*** Supplied information ***

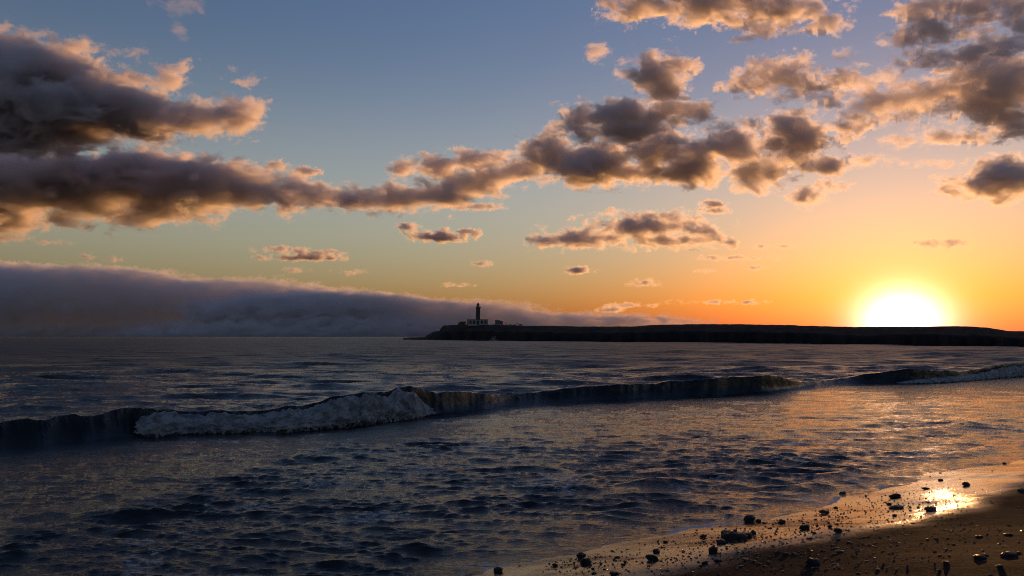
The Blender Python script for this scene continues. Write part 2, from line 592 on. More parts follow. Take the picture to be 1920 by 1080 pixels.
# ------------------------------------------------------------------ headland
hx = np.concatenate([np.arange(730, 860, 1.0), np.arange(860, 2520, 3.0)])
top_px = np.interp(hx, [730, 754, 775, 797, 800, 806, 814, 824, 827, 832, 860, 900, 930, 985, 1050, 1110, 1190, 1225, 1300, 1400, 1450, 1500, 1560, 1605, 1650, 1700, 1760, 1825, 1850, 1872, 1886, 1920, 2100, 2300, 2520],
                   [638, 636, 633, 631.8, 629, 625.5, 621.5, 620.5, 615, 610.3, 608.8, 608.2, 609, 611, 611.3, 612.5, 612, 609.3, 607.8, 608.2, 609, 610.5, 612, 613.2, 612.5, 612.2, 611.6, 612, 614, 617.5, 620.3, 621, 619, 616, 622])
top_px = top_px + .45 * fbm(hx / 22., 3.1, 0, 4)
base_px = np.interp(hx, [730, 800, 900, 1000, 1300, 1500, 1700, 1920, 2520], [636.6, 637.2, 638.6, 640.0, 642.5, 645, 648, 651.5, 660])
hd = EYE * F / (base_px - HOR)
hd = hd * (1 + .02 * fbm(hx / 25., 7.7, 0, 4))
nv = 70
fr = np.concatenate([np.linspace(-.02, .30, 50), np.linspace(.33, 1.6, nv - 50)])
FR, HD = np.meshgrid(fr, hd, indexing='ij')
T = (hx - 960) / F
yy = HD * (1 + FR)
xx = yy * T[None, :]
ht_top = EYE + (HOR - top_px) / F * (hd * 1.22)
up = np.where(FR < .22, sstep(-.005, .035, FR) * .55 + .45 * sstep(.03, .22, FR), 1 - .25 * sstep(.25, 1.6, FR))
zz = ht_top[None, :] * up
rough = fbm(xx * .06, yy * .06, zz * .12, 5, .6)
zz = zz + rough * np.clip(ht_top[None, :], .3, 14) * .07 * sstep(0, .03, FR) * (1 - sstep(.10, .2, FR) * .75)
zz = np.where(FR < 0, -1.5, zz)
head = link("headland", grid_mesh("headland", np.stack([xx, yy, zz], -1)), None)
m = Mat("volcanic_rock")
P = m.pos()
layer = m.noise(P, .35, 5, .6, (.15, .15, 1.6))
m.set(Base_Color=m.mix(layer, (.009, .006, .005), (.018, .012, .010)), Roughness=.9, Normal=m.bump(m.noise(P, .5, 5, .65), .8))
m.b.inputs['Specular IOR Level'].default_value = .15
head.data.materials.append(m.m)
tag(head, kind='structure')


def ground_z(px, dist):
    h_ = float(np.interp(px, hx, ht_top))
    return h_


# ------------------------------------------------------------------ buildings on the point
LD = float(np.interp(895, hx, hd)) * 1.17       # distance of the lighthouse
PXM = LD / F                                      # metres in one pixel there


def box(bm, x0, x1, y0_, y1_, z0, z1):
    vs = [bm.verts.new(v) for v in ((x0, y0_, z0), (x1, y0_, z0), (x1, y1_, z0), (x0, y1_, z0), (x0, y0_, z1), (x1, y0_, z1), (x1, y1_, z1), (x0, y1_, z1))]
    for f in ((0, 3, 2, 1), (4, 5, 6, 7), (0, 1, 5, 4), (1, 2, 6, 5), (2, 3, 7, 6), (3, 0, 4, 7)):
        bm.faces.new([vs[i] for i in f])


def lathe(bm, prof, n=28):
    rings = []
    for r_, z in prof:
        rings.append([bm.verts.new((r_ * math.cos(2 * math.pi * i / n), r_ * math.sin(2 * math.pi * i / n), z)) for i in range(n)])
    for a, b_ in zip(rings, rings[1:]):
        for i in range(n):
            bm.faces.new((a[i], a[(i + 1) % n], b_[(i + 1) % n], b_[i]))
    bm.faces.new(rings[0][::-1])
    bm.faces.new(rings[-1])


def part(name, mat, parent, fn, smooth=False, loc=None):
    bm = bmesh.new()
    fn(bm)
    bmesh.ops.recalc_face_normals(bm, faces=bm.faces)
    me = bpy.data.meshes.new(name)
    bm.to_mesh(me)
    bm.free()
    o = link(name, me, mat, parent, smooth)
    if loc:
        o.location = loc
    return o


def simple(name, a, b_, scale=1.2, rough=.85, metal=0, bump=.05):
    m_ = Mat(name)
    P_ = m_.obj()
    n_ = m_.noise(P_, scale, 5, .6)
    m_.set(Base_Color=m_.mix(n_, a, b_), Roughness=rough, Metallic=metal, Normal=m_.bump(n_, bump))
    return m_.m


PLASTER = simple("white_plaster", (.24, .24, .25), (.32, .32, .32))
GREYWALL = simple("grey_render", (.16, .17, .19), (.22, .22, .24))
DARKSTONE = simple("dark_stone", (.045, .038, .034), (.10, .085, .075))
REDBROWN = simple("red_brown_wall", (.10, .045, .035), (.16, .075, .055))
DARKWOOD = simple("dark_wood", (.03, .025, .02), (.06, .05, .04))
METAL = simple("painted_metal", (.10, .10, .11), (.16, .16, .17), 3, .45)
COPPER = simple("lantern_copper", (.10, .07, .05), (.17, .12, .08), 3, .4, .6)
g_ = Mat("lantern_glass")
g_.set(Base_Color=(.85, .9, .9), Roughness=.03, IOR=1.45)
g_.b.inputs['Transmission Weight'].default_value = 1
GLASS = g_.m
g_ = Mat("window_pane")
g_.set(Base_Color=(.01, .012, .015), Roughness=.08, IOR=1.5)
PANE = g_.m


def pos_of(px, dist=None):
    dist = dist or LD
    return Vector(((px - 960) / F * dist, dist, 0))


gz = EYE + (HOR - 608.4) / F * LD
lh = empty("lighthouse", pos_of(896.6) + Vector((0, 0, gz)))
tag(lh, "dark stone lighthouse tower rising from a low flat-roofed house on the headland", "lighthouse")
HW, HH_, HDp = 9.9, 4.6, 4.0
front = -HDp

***

Give an exact reproduction of every line, leaving out any picture.

Output for this exercise
The Blender Python script for this scene continues. Write part 2, from line 592 on. More parts follow. Take the picture to be 1920 by 1080 pixels.
# ------------------------------------------------------------------ headland
hx = np.concatenate([np.arange(730, 860, 1.0), np.arange(860, 2520, 3.0)])
top_px = np.interp(hx, [730, 754, 775, 797, 800, 806, 814, 824, 827, 832, 860, 900, 930, 985, 1050, 1110, 1190, 1225, 1300, 1400, 1450, 1500, 1560, 1605, 1650, 1700, 1760, 1825, 1850, 1872, 1886, 1920, 2100, 2300, 2520],
                   [638, 636, 633, 631.8, 629, 625.5, 621.5, 620.5, 615, 610.3, 608.8, 608.2, 609, 611, 611.3, 612.5, 612, 609.3, 607.8, 608.2, 609, 610.5, 612, 613.2, 612.5, 612.2, 611.6, 612, 614, 617.5, 620.3, 621, 619, 616, 622])
top_px = top_px + .45 * fbm(hx / 22., 3.1, 0, 4)
base_px = np.interp(hx, [730, 800, 900, 1000, 1300, 1500, 1700, 1920, 2520], [636.6, 637.2, 638.6, 640.0, 642.5, 645, 648, 651.5, 660])
hd = EYE * F / (base_px - HOR)
hd = hd * (1 + .02 * fbm(hx / 25., 7.7, 0, 4))
nv = 70
fr = np.concatenate([np.linspace(-.02, .30, 50), np.linspace(.33, 1.6, nv - 50)])
FR, HD = np.meshgrid(fr, hd, indexing='ij')
T = (hx - 960) / F
yy = HD * (1 + FR)
xx = yy * T[None, :]
ht_top = EYE + (HOR - top_px) / F * (hd * 1.22)
up = np.where(FR < .22, sstep(-.005, .035, FR) * .55 + .45 * sstep(.03, .22, FR), 1 - .25 * sstep(.25, 1.6, FR))
zz = ht_top[None, :] * up
rough = fbm(xx * .06, yy * .06, zz * .12, 5, .6)
zz = zz + rough * np.clip(ht_top[None, :], .3, 14) * .07 * sstep(0, .03, FR) * (1 - sstep(.10, .2, FR) * .75)
zz = np.where(FR < 0, -1.5, zz)
head = link("headland", grid_mesh("headland", np.stack([xx, yy, zz], -1)), None)
m = Mat("volcanic_rock")
P = m.pos()
layer = m.noise(P, .35, 5, .6, (.15, .15, 1.6))
m.set(Base_Color=m.mix(layer, (.009, .006, .005), (.018, .012, .010)), Roughness=.9, Normal=m.bump(m.noise(P, .5, 5, .65), .8))
m.b.inputs['Specular IOR Level'].default_value = .15
head.data.materials.append(m.m)
tag(head, kind='structure')


def ground_z(px, dist):
    h_ = float(np.interp(px, hx, ht_top))
    return h_


# ------------------------------------------------------------------ buildings on the point
LD = float(np.interp(895, hx, hd)) * 1.17       # distance of the lighthouse
PXM = LD / F                                      # metres in one pixel there


def box(bm, x0, x1, y0_, y1_, z0, z1):
    vs = [bm.verts.new(v) for v in ((x0, y0_, z0), (x1, y0_, z0), (x1, y1_, z0), (x0, y1_, z0), (x0, y0_, z1), (x1, y0_, z1), (x1, y1_, z1), (x0, y1_, z1))]
    for f in ((0, 3, 2, 1), (4, 5, 6, 7), (0, 1, 5, 4), (1, 2, 6, 5), (2, 3, 7, 6), (3, 0, 4, 7)):
        bm.faces.new([vs[i] for i in f])


def lathe(bm, prof, n=28):
    rings = []
    for r_, z in prof:
        rings.append([bm.verts.new((r_ * math.cos(2 * math.pi * i / n), r_ * math.sin(2 * math.pi * i / n), z)) for i in range(n)])
    for a, b_ in zip(rings, rings[1:]):
        for i in range(n):
            bm.faces.new((a[i], a[(i + 1) % n], b_[(i + 1) % n], b_[i]))
    bm.faces.new(rings[0][::-1])
    bm.faces.new(rings[-1])


def part(name, mat, parent, fn, smooth=False, loc=None):
    bm = bmesh.new()
    fn(bm)
    bmesh.ops.recalc_face_normals(bm, faces=bm.faces)
    me = bpy.data.meshes.new(name)
    bm.to_mesh(me)
    bm.free()
    o = link(name, me, mat, parent, smooth)
    if loc:
        o.location = loc
    return o


def simple(name, a, b_, scale=1.2, rough=.85, metal=0, bump=.05):
    m_ = Mat(name)
    P_ = m_.obj()
    n_ = m_.noise(P_, scale, 5, .6)
    m_.set(Base_Color=m_.mix(n_, a, b_), Roughness=rough, Metallic=metal, Normal=m_.bump(n_, bump))
    return m_.m


PLASTER = simple("white_plaster", (.24, .24, .25), (.32, .32, .32))
GREYWALL = simple("grey_render", (.16, .17, .19), (.22, .22, .24))
DARKSTONE = simple("dark_stone", (.045, .038, .034), (.10, .085, .075))
REDBROWN = simple("red_brown_wall", (.10, .045, .035), (.16, .075, .055))
DARKWOOD = simple("dark_wood", (.03, .025, .02), (.06, .05, .04))
METAL = simple("painted_metal", (.10, .10, .11), (.16, .16, .17), 3, .45)
COPPER = simple("lantern_copper", (.10, .07, .05), (.17, .12, .08), 3, .4, .6)
g_ = Mat("lantern_glass")
g_.set(Base_Color=(.85, .9, .9), Roughness=.03, IOR=1.45)
g_.b.inputs['Transmission Weight'].default_value = 1
GLASS = g_.m
g_ = Mat("window_pane")
g_.set(Base_Color=(.01, .012, .015), Roughness=.08, IOR=1.5)
PANE = g_.m


def pos_of(px, dist=None):
    dist = dist or LD
    return Vector(((px - 960) / F * dist, dist, 0))


gz = EYE + (HOR - 608.4) / F * LD
lh = empty("lighthouse", pos_of(896.6) + Vector((0, 0, gz)))
tag(lh, "dark stone lighthouse tower rising from a low flat-roofed house on the headland", "lighthouse")
HW, HH_, HDp = 9.9, 4.6, 4.0
front = -HDp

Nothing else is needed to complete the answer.